Bilinçaltı, son derece güçlü, derin ve katmanlı bir yapıya, eşsiz labirentlere, güzellik ve çirkinliklere, korkulara, geleceğe dair düşüncelere, acıya, anılara, görsel birikimlere, hatta izlediğimiz filmlerin sahne, olay ve karakterlerine, yoldan geçip giderken fark etmeden sahip olduğumuz kayıtlara, seslerden, müziklere dek çeşitli arşivlere uzanır, kesinlikle çözümlenmesi güçtür. (Tüm bilinci değiştiren maddeler, etkileri, insan psişesine zararları her yönü ile; ”Karanlığın Mesajı” adlı 3. kitabımda ilginize sunulmuştur)

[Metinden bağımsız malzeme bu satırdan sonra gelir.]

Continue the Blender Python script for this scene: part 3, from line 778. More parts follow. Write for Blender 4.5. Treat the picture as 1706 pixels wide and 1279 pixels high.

Şamanlar, yogiler, keşişler, dervişler, sufiler, ermişler veya mistik vizyoner deneyimlere yatkın kimseler; derin meditasyon, çile, halvet ya da zikir yoluyla, kendisi ve Bütün arasındaki kimliğe biçim veren belirli zamansız arketipleri ortaya çıkarabilirler. İlahi kaynağı benimseyerek, birliğin vizyoner deneyimine ulaşabilirler.

Okurken, kelimeler hafızamızdaki görüntüleri nasıl tetiklerse, hayal gücümüz de kelimelerin tanımlayamayacağı dünyalar yaratabilir. Bunlar, tüm sözlü tanımların ötesinde şeylerdir. Rüyalarda olduğu gibi, sembolik bir imge dilinde düşünmeye başlayabilen insan için, dil, artık yeterli bir ifade değildir. Bu arada imgeler, doğrudan bir görü biçimine, sözcüklerin reddedildiği yerlerin görsel izlenimlerine yoğunlaşır.

Aynı zamanda kimliksiz, perspektifsiz, mekansız ve zamansız bir görme biçimi, kelimelerin eşliği olmadan anlamakla eşdeğerdir. Tamamen görsel bir dil, keşfedilmemiş kayıp bir dildir. Ama, her gece rüyada görülen her şeyin altında yatar. Bu dil, imgeler anlamlı bir şekilde aktığında ortaya çıkar.

Vizyonlardan veya rüyalardan elde edilen, kimi zaman, resme, heykele, diğer sanat biçimlerine aktarılan vizyoner deneyim imgeleri, bize kökenlerimizi hatırlatan bir birlik ve çok eski bir dil olmaya devam ediyor.